Question

simplify.
$5\sqrt{3} \cdot 2\sqrt{21}$

Explanation:

Step1: Multiply the coefficients and the radicals separately

First, multiply the coefficients \(5\) and \(2\), and then multiply the radicals \(\sqrt{3}\) and \(\sqrt{21}\) using the property \(\sqrt{a}\cdot\sqrt{b}=\sqrt{ab}\) (\(a\geq0,b\geq0\)).
So we have \((5\times2)\times(\sqrt{3}\times\sqrt{21}) = 10\times\sqrt{3\times21}\)

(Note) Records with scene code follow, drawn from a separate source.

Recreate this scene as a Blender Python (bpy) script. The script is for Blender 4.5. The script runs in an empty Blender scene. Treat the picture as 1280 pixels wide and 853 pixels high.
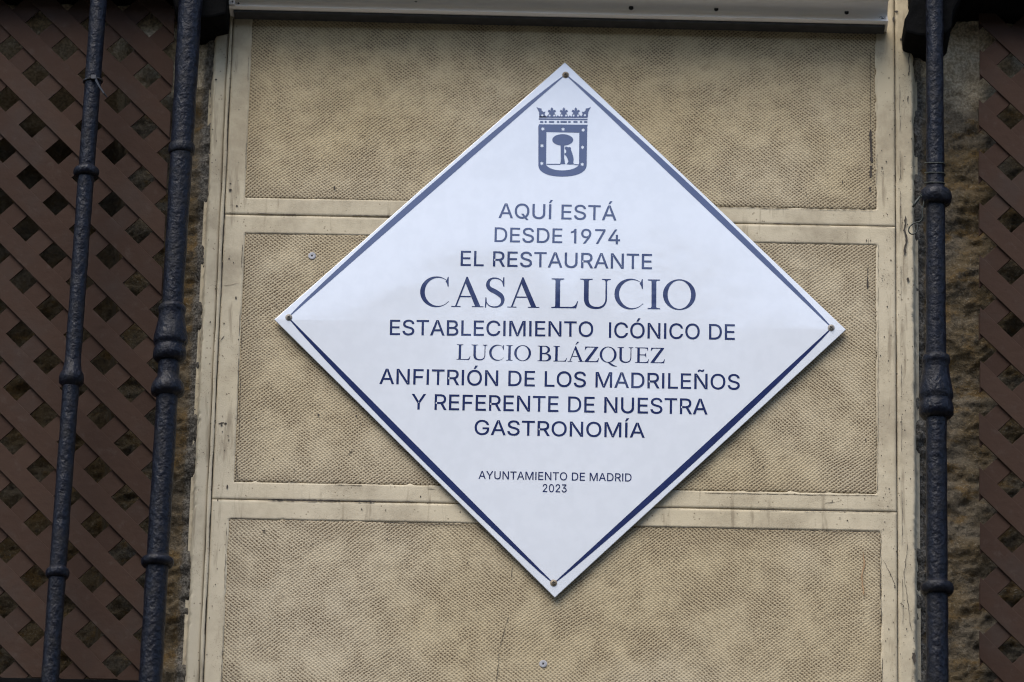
import bpy, bmesh, math, random, json
import numpy as np
from mathutils import Vector, geometry
R = math.radians
random.seed(7)
RNG = np.random.default_rng(7)
sc = bpy.context.scene
col = sc.collection

# ------------------------------------------------------------------ camera
PW, PH = 1280.0, 853.0                 # size of the photograph
FPX = 6273.44                          # focal length in photo pixels
YAW, PITCH, ROLL = -0.0129392, 0.3569355, 0.0232124
EYE_Z = 1.65                           # eye height above the street
Z0 = 2.62689 + EYE_Z                   # height of the plaque's centre
CAM = Vector((0.0196338, -6.978656, EYE_Z))
_f = Vector((math.sin(YAW)*math.cos(PITCH), math.cos(YAW)*math.cos(PITCH), math.sin(PITCH)))
_r0 = Vector((math.cos(YAW), -math.sin(YAW), 0)); _u0 = _r0.cross(_f)
_r = _r0*math.cos(ROLL) + _u0*math.sin(ROLL)
_u = _u0*math.cos(ROLL) - _r0*math.sin(ROLL)
cam_data = bpy.data.cameras.new('camera')
cam = bpy.data.objects.new('camera', cam_data); col.objects.link(cam)
from mathutils import Matrix
cam.matrix_world = Matrix(((_r.x, _u.x, -_f.x, CAM.x), (_r.y, _u.y, -_f.y, CAM.y), (_r.z, _u.z, -_f.z, CAM.z), (0, 0, 0, 1)))
cam_data.sensor_width = 36.0
cam_data.lens = FPX/PW*36.0
cam_data.clip_start = 0.1; cam_data.clip_end = 2000
cam_data.dof.use_dof = True
cam_data.dof.focus_distance = 7.42
cam_data.dof.aperture_fstop = 3.2
sc.camera = cam

# ------------------------------------------------------------------ sky, sun, exposure
world = bpy.data.worlds.new('World'); sc.world = world; world.use_nodes = True
wn = world.node_tree.nodes; wl = world.node_tree.links; wn.clear()
sky = wn.new('ShaderNodeTexSky'); sky.sky_type = 'NISHITA'; sky.sun_disc = False
SUN_EL, SUN_AZ = R(58), R(205)          # azimuth clockwise from +Y: high, over the street and a little to the left
sky.sun_elevation = SUN_EL; sky.sun_rotation = SUN_AZ
sky.altitude = 600; sky.air_density = 1.0; sky.dust_density = 2.5; sky.ozone_density = 1.0
bg = wn.new('ShaderNodeBackground'); bg.inputs['Strength'].default_value = 0.15
wo = wn.new('ShaderNodeOutputWorld')
wl.new(sky.outputs[0], bg.inputs['Color']); wl.new(bg.outputs[0], wo.inputs['Surface'])
sun = bpy.data.lights.new('sun', 'SUN'); sun.energy = 1.4; sun.angle = R(50); sun.color = (1.0, 0.94, 0.84)
sun_o = bpy.data.objects.new('sun', sun); col.objects.link(sun_o)
_sd = Vector((math.sin(SUN_AZ)*math.cos(SUN_EL), math.cos(SUN_AZ)*math.cos(SUN_EL), math.sin(SUN_EL)))
sun_o.rotation_euler = _sd.to_track_quat('Z', 'Y').to_euler(); sun_o.location = (0, -5, 20)
sc.view_settings.view_transform = 'Standard'; sc.view_settings.look = 'None'
sc.view_settings.exposure = 1.3; sc.view_settings.gamma = 1.0; sc.view_settings.use_curve_mapping = False
sc.render.engine = 'CYCLES'
sc.cycles.use_denoising = True; sc.cycles.denoiser = 'OPENIMAGEDENOISE'; sc.cycles.denoising_prefilter = 'ACCURATE'
sc.cycles.filter_width = 1.1

def at(px, py, y=0.0):
    """world point on the plane Y = y seen at photo pixel (px, py)"""
    d = _r*((px-PW/2)/FPX) + _u*((PH/2-py)/FPX) + _f
    t = (y-CAM.y)/d.y
    return CAM + d*t

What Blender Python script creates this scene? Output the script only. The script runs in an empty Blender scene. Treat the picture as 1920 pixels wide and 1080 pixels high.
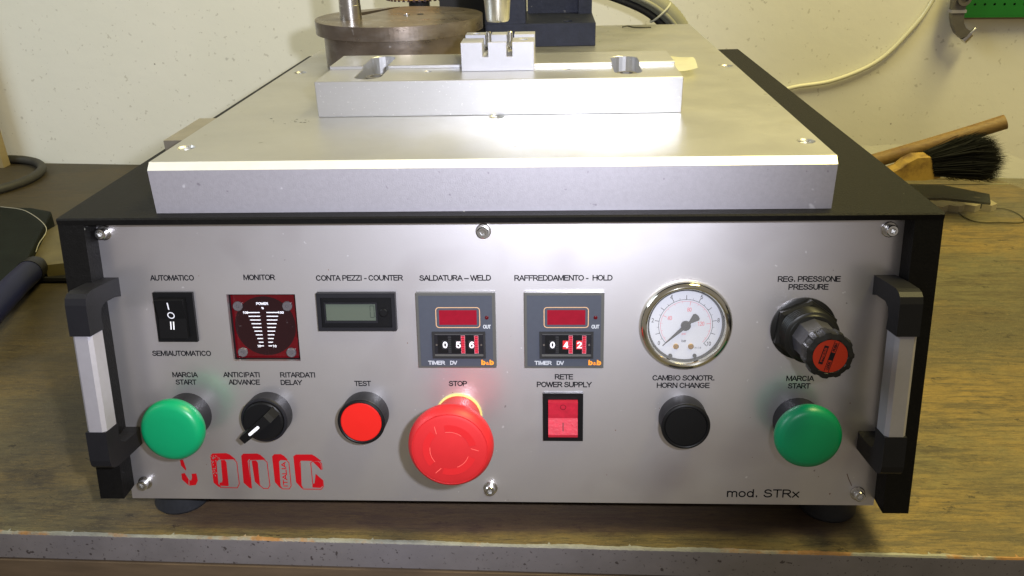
import bpy, bmesh, math, random
from math import sin, cos, pi, radians
from mathutils import Vector, Matrix
random.seed(7)
S = bpy.context.scene
COL = S.collection

# ------------------------------------------------------------------ camera
def make_camera():
    p, y, r = 0.44425, 0.05329, 0.0254
    Rz = Matrix(((cos(y), -sin(y), 0), (sin(y), cos(y), 0), (0, 0, 1)))
    Rx = Matrix(((1, 0, 0), (0, cos(p), sin(p)), (0, -sin(p), cos(p))))
    Ry = Matrix(((cos(r), 0, sin(r)), (0, 1, 0), (-sin(r), 0, cos(r))))
    M = Rz @ Rx @ Ry
    right, fwd, up = M.col[0], M.col[1], M.col[2]
    cam = bpy.data.cameras.new('camera')
    cam.lens = 28.69; cam.sensor_width = 36; cam.shift_y = 0.00236
    cam.clip_start = 0.01; cam.clip_end = 50
    o = bpy.data.objects.new('camera', cam)
    m = Matrix.Identity(4)
    for i in range(3):
        m[i][0] = right[i]; m[i][1] = up[i]; m[i][2] = -fwd[i]
    m.translation = (0.03688, -0.41818, 0.35143)
    o.matrix_world = m
    COL.objects.link(o); S.camera = o
make_camera()
S.view_settings.view_transform = 'Standard'
S.view_settings.look = 'None'
S.view_settings.exposure = 0.0

# ------------------------------------------------------------------ world and lamps
W = bpy.data.worlds.new('World'); S.world = W; W.use_nodes = True
bg = W.node_tree.nodes['Background']
bg.inputs[0].default_value = (0.94, 0.83, 0.72, 1); bg.inputs[1].default_value = 0.255

def area(name, loc, target, sx, sy, power, col):
    l = bpy.data.lights.new(name, 'AREA'); l.shape = 'RECTANGLE'; l.size = sx; l.size_y = sy
    l.energy = power; l.color = col
    o = bpy.data.objects.new(name, l); o.location = loc
    o.rotation_euler = (Vector(target) - Vector(loc)).to_track_quat('-Z', 'Y').to_euler()
    COL.objects.link(o)
area('ceiling_lamp', (0.80, 0.15, 1.70), (0.20, 0.30, 0.0), 1.3, 0.35, 45, (1.0, 0.86, 0.36))
area('added_cool_light', (-1.9, -0.2, 1.3), (-0.6, 0.9, 0.2), 0.9, 0.9, 20, (0.76, 0.87, 1.0))  # added soft cool lamp that whitens the left wall, source unseen
fl = bpy.data.lights.new('camera_flash', 'SPOT'); fl.energy = 23; fl.color = (0.86, 0.88, 1.0)
fl.shadow_soft_size = 0.010; fl.spot_size = radians(74); fl.spot_blend = 1.0
fo = bpy.data.objects.new('camera_flash', fl); fo.location = (0.100, -0.415, 0.385)
fo.rotation_euler = (Vector((-0.085, 0.06, 0.20)) - Vector(fo.location)).to_track_quat('-Z', 'Y').to_euler()
COL.objects.link(fo)

# ------------------------------------------------------------------ materials
def mat(name, col, rough=0.5, metal=0.0, var=0.0, vscale=30, stretch=(1, 1, 1), bump=0.0, bscale=200,
        specks=None, rvar=0.0, trans=0.0, ior=1.45, alpha=1.0, spec=0.5, coat=0.0, second=None, sec_scale=6, sec_at=(0.5, 0.62), lobe=None):
    m = bpy.data.materials.new(name); m.use_nodes = True
    nt = m.node_tree; N = nt.nodes; L = nt.links
    b = N['Principled BSDF']
    b.inputs['Roughness'].default_value = rough; b.inputs['Metallic'].default_value = metal
    b.inputs['Transmission Weight'].default_value = trans; b.inputs['IOR'].default_value = ior
    b.inputs['Alpha'].default_value = alpha; b.inputs['Specular IOR Level'].default_value = spec
    b.inputs['Coat Weight'].default_value = coat
    tc = N.new('ShaderNodeTexCoord'); mp = N.new('ShaderNodeMapping'); mp.inputs['Scale'].default_value = stretch
    L.new(tc.outputs['Object'], mp.inputs[0])
    rgb = N.new('ShaderNodeRGB'); rgb.outputs[0].default_value = (*col, 1); cur = rgb.outputs[0]
    def noise(sc, det=4, rg=0.6, src=None):
        n = N.new('ShaderNodeTexNoise'); n.inputs['Scale'].default_value = sc; n.inputs['Detail'].default_value = det
        n.inputs['Roughness'].default_value = rg; L.new(src or mp.outputs[0], n.inputs['Vector']); return n.outputs['Fac']
    def mix(fac, a, c):
        x = N.new('ShaderNodeMix'); x.data_type = 'RGBA'
        if isinstance(fac, float): x.inputs[0].default_value = fac
        else: L.new(fac, x.inputs[0])
        L.new(a, x.inputs[6])
        if isinstance(c, tuple): x.inputs[7].default_value = (*c, 1)
        else: L.new(c, x.inputs[7])
        return x.outputs[2]
    def ramp(src, lo, hi, a=0.0, c=1.0):
        r = N.new('ShaderNodeMapRange'); L.new(src, r.inputs[0])
        r.inputs[1].default_value = lo; r.inputs[2].default_value = hi; r.inputs[3].default_value = a; r.inputs[4].default_value = c
        return r.outputs[0]
    if second:
        cur = mix(ramp(noise(sec_scale, 6, 0.65), *sec_at), cur, second)
    if var:
        f = noise(vscale, 6, 0.65)
        hs = N.new('ShaderNodeHueSaturation'); L.new(cur, hs.inputs['Color'])
        L.new(ramp(f, 0.25, 0.75, 1 - var, 1 + var), hs.inputs['Value']); cur = hs.outputs[0]
    for sp in (specks or []):
        # (scale, low, high, colour, strength)
        f = noise(sp[0], 2, 0.5, tc.outputs['Object'] if len(sp) < 6 else None)
        cur = mix(ramp(f, sp[1], sp[2], 0, sp[4]), cur, sp[3])
    L.new(cur, b.inputs['Base Color'])
    if rvar:
        L.new(ramp(noise(vscale * 1.7, 5), 0.3, 0.7, max(rough - rvar, 0.02), rough + rvar), b.inputs['Roughness'])
    if bump:
        bp = N.new('ShaderNodeBump'); bp.inputs['Strength'].default_value = bump; bp.inputs['Distance'].default_value = 0.0004
        L.new(noise(bscale, 3), bp.inputs['Height']); L.new(bp.outputs[0], b.inputs['Normal'])
    if lobe:
        out = N['Material Output']; b2 = N.new('ShaderNodeBsdfPrincipled'); ms = N.new('ShaderNodeMixShader'); ms.inputs[0].default_value = lobe[1]
        b2.inputs['Metallic'].default_value = metal; b2.inputs['Roughness'].default_value = lobe[0]
        L.new(cur, b2.inputs['Base Color'])
        if bump: L.new(bp.outputs[0], b2.inputs['Normal'])
        L.new(b.outputs[0], ms.inputs[1]); L.new(b2.outputs[0], ms.inputs[2]); L.new(ms.outputs[0], out.inputs['Surface'])
    return m

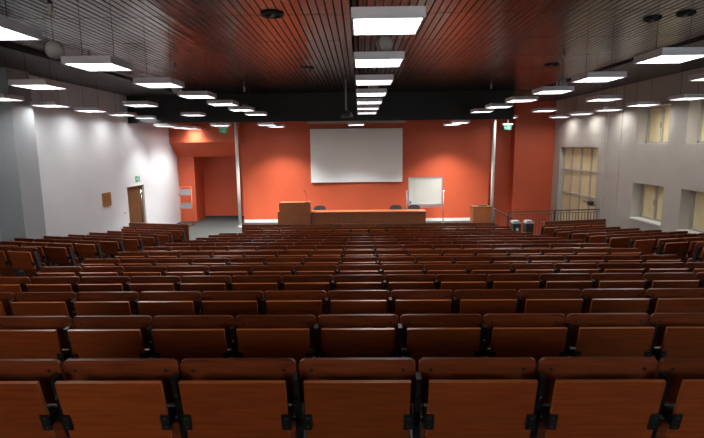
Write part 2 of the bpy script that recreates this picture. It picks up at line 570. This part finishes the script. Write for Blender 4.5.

Step2: Simplify the radical

Calculate the product inside the radical: \(3\times21 = 63\). Then factor \(63\) into prime factors, \(63 = 9\times7\), and we know that \(\sqrt{9\times7}=\sqrt{9}\times\sqrt{7}\) (by the property \(\sqrt{ab}=\sqrt{a}\cdot\sqrt{b}\), \(a\geq0,b\geq0\)). Since \(\sqrt{9} = 3\), we get \(\sqrt{63}=\sqrt{9\times7}=3\sqrt{7}\)

Step3: Multiply the coefficient with the simplified radical

Now multiply \(10\) with \(3\sqrt{7}\), that is \(10\times3\sqrt{7}=30\sqrt{7}\)

Answer:

\(30\sqrt{7}\)